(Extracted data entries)

— start —

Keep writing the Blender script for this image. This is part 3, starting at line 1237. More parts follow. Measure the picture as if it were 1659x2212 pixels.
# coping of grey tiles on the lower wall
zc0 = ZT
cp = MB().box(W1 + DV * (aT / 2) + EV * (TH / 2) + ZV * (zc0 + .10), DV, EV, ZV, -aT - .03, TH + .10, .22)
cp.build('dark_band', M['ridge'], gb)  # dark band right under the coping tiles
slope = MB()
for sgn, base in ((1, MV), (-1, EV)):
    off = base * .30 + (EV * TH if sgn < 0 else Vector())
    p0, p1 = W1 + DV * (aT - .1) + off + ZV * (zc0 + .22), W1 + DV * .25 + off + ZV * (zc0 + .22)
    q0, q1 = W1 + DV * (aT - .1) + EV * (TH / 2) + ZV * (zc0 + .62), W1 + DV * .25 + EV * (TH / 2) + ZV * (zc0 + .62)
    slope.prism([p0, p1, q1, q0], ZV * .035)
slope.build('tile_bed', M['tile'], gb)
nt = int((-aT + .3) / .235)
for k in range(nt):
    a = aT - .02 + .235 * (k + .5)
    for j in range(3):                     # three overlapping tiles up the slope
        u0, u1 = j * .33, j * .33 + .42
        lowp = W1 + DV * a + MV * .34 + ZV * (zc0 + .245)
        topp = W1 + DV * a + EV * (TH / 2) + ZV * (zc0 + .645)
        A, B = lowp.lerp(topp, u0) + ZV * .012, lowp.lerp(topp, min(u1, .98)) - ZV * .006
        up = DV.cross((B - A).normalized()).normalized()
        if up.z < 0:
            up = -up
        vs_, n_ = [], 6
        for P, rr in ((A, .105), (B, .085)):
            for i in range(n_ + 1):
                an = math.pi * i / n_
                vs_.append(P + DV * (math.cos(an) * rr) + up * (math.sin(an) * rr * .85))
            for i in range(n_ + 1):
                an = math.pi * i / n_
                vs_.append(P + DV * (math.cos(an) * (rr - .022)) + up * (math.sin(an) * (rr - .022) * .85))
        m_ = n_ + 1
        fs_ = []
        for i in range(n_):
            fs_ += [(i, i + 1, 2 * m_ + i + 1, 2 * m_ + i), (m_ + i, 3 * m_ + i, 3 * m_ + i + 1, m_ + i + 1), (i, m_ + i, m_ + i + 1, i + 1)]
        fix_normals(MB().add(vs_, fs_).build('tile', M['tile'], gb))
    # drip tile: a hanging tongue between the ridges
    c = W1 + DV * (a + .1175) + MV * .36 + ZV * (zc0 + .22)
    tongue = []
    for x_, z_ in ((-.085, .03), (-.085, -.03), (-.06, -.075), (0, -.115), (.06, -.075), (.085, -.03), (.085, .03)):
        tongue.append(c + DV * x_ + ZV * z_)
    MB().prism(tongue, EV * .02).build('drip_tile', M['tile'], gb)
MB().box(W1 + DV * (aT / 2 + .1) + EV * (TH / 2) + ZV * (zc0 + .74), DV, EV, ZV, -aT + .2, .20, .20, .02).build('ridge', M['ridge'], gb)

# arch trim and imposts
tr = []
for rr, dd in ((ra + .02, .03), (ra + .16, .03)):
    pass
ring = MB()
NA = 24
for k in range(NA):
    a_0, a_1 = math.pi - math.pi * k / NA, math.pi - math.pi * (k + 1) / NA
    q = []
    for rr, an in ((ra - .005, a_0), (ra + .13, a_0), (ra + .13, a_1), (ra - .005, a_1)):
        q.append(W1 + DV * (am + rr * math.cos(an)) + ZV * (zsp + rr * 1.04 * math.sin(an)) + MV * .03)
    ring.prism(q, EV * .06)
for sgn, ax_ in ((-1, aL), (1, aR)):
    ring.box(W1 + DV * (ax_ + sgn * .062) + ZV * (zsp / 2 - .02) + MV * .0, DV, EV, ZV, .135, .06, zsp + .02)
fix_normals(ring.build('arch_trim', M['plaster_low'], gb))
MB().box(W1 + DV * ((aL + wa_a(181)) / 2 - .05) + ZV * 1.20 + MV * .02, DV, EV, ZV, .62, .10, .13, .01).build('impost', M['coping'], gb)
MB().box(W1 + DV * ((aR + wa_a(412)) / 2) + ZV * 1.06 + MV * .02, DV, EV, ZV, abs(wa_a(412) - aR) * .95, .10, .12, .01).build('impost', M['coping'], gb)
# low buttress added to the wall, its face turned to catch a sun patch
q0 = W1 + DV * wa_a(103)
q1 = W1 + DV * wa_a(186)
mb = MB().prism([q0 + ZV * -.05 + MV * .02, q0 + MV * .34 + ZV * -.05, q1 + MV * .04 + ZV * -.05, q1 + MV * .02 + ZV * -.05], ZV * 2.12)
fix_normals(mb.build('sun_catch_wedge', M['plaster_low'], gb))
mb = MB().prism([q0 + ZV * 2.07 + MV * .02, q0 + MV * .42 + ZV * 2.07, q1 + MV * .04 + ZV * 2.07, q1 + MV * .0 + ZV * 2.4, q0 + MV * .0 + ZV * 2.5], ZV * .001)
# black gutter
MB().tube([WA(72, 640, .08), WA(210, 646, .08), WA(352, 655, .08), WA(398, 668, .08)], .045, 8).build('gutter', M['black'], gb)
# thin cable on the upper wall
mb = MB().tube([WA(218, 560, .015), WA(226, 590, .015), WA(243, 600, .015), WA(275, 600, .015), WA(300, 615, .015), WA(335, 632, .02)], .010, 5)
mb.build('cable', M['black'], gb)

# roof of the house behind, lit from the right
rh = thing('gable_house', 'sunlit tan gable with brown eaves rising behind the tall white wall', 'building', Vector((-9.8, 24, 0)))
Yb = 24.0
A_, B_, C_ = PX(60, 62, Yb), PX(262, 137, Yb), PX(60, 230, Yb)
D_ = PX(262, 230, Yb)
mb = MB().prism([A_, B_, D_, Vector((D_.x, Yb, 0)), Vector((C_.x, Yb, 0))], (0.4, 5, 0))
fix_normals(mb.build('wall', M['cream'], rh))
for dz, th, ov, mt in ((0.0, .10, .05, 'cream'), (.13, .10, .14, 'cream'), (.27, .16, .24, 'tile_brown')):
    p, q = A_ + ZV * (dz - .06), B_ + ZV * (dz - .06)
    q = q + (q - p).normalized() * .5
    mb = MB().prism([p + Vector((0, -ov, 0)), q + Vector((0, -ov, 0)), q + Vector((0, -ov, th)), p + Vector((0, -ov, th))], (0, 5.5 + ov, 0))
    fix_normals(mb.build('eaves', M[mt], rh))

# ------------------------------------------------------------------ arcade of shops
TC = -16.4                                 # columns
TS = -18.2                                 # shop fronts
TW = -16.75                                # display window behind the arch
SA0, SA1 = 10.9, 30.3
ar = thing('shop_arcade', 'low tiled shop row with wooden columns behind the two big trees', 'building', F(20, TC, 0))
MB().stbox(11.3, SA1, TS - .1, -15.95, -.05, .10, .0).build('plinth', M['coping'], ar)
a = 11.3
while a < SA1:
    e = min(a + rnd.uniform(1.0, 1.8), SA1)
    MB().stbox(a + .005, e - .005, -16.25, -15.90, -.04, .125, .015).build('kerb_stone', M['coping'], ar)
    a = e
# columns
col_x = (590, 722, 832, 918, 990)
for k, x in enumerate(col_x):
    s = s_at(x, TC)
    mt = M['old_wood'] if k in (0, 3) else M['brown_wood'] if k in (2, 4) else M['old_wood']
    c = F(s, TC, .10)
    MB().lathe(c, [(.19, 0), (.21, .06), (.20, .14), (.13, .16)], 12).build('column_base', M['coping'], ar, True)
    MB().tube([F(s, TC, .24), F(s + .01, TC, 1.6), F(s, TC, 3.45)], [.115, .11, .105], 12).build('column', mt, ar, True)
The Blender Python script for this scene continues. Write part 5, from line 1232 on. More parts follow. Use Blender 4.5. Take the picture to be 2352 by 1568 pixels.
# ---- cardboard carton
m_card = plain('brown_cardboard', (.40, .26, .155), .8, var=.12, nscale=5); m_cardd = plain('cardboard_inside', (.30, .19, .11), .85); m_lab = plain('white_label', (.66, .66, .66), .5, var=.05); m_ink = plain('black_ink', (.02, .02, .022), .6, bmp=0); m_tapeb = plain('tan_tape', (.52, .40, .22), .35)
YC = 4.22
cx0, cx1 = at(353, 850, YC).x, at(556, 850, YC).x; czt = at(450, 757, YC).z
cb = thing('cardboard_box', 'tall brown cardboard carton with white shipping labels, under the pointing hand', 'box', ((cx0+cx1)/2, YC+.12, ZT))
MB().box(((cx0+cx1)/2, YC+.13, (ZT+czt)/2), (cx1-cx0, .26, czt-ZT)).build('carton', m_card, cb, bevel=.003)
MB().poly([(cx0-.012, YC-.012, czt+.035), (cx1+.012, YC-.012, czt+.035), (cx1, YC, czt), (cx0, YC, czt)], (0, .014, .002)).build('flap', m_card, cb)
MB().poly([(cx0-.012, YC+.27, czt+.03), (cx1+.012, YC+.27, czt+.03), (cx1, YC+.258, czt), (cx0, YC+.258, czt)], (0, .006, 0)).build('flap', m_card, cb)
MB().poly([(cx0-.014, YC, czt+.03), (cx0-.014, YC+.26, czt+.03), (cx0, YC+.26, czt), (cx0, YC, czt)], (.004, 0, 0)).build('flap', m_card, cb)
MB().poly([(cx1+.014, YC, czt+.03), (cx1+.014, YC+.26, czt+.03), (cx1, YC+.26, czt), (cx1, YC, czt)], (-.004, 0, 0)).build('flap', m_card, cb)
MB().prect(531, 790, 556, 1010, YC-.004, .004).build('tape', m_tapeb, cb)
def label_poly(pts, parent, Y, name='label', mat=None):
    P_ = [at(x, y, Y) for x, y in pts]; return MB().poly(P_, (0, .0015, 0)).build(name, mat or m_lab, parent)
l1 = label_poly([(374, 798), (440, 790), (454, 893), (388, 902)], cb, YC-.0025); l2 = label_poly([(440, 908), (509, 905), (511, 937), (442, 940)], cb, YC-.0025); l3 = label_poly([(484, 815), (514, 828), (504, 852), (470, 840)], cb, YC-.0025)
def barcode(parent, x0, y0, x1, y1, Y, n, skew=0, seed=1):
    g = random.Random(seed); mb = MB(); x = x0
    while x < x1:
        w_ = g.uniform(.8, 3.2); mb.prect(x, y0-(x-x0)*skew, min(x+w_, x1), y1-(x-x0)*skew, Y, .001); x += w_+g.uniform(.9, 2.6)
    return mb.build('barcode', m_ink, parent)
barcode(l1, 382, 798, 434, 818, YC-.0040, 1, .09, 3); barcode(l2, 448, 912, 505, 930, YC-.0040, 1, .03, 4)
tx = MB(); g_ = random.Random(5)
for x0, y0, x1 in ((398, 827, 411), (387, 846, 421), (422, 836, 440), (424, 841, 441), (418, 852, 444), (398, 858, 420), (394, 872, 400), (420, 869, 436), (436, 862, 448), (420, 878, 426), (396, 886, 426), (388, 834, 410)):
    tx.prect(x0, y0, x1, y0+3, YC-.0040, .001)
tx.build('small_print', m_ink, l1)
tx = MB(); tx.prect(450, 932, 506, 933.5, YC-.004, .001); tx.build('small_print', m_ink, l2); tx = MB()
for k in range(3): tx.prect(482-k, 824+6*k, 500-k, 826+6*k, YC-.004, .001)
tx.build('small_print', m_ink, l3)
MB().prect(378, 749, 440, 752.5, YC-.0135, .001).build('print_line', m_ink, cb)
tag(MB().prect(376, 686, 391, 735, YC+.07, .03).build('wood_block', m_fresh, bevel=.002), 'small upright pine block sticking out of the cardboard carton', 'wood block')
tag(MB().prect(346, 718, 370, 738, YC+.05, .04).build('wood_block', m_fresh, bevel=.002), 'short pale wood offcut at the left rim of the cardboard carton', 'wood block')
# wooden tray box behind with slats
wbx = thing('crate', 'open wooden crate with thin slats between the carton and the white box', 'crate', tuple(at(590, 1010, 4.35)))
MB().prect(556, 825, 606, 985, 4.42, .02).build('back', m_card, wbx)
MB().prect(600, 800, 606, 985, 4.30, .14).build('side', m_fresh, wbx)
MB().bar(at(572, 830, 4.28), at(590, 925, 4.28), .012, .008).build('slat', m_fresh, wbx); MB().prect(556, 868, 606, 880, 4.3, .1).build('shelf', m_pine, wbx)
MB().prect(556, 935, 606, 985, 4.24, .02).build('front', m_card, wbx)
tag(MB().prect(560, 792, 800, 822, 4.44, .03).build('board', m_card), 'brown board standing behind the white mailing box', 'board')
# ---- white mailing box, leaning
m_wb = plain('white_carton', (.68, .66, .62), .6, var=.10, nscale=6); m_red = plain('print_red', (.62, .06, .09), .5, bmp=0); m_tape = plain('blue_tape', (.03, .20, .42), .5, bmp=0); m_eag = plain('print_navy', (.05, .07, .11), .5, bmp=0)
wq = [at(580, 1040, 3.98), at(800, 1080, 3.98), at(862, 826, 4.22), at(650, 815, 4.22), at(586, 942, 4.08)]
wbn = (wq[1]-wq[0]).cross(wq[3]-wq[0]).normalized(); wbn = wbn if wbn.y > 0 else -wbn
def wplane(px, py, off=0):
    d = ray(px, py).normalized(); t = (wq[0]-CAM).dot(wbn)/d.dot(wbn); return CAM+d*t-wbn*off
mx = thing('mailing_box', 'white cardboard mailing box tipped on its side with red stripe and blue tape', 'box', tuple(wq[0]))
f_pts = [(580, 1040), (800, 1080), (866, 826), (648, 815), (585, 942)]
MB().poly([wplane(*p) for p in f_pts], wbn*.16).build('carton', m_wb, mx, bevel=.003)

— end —

→ **Your objective**
Every line in the data that holds "parts" should be copied out.

→ **Response to the exercise**
Keep writing the Blender script for this image. This is part 3, starting at line 1237. More parts follow. Measure the picture as if it were 1659x2212 pixels.
The Blender Python script for this scene continues. Write part 5, from line 1232 on. More parts follow. Use Blender 4.5. Take the picture to be 2352 by 1568 pixels.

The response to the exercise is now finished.